> **Source material**:
::::::::::
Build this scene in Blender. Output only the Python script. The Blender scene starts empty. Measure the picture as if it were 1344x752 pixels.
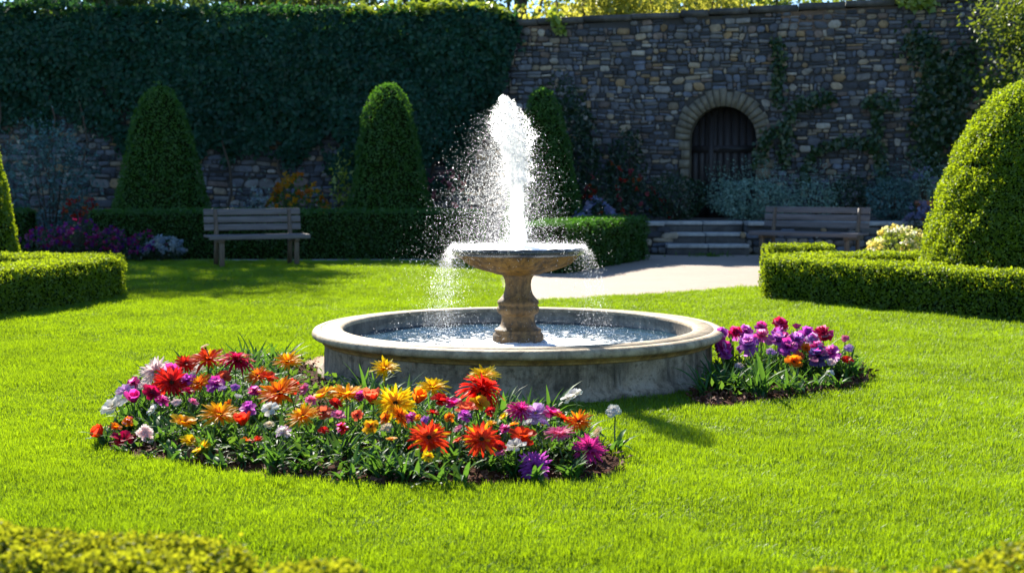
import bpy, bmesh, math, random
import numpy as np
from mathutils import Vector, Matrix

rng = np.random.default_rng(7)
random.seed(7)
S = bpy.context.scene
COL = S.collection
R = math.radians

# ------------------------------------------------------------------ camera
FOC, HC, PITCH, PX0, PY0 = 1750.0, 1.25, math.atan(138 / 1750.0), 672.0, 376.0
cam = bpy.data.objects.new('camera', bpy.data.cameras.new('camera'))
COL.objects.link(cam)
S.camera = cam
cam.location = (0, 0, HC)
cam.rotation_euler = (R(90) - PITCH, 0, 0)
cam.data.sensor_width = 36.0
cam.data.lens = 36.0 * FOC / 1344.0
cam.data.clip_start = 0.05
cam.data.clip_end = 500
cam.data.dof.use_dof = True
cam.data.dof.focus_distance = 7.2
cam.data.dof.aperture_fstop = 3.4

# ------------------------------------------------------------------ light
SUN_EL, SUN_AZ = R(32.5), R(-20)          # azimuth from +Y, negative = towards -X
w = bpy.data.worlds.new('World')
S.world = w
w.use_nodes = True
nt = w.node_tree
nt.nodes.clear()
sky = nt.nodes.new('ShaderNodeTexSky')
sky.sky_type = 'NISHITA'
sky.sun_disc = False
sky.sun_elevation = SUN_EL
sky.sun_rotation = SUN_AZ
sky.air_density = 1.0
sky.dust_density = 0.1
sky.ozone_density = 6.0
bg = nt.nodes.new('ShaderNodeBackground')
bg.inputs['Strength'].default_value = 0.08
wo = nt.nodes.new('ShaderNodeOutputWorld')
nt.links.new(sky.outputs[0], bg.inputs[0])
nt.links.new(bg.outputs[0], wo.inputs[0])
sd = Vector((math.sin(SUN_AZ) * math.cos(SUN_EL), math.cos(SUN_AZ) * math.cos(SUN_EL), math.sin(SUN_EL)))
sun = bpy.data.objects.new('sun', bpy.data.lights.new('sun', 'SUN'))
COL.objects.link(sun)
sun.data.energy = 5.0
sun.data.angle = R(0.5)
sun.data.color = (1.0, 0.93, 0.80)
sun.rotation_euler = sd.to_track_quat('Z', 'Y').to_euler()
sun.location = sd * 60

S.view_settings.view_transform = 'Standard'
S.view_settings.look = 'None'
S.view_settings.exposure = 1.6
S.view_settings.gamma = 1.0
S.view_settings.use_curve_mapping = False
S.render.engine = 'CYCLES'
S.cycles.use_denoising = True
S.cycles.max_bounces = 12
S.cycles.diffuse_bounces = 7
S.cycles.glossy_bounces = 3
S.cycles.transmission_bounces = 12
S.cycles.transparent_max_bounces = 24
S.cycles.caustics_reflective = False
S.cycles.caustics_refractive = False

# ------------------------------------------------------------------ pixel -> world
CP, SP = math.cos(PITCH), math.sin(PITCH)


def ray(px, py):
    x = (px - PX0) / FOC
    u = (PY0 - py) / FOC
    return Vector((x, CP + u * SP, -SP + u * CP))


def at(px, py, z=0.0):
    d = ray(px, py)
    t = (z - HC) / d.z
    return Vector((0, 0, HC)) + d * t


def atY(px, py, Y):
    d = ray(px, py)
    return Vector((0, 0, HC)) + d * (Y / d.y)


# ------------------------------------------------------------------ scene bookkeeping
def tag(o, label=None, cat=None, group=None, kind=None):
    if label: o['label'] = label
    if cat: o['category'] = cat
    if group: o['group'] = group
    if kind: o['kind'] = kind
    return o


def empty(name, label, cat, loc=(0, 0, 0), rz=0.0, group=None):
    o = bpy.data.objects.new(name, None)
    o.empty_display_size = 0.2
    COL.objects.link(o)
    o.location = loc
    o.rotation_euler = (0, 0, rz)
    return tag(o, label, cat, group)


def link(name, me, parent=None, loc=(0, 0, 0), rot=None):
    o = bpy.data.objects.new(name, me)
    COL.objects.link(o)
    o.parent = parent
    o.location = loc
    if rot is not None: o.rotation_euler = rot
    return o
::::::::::
> **Exercise prompt**: The lines from the top of the data above through the one holding "R = math.radians" are to be repeated exactly, and only those, with no pictures.

> **Final result**:
Build this scene in Blender. Output only the Python script. The Blender scene starts empty. Measure the picture as if it were 1344x752 pixels.
import bpy, bmesh, math, random
import numpy as np
from mathutils import Vector, Matrix

rng = np.random.default_rng(7)
random.seed(7)
S = bpy.context.scene
COL = S.collection
R = math.radians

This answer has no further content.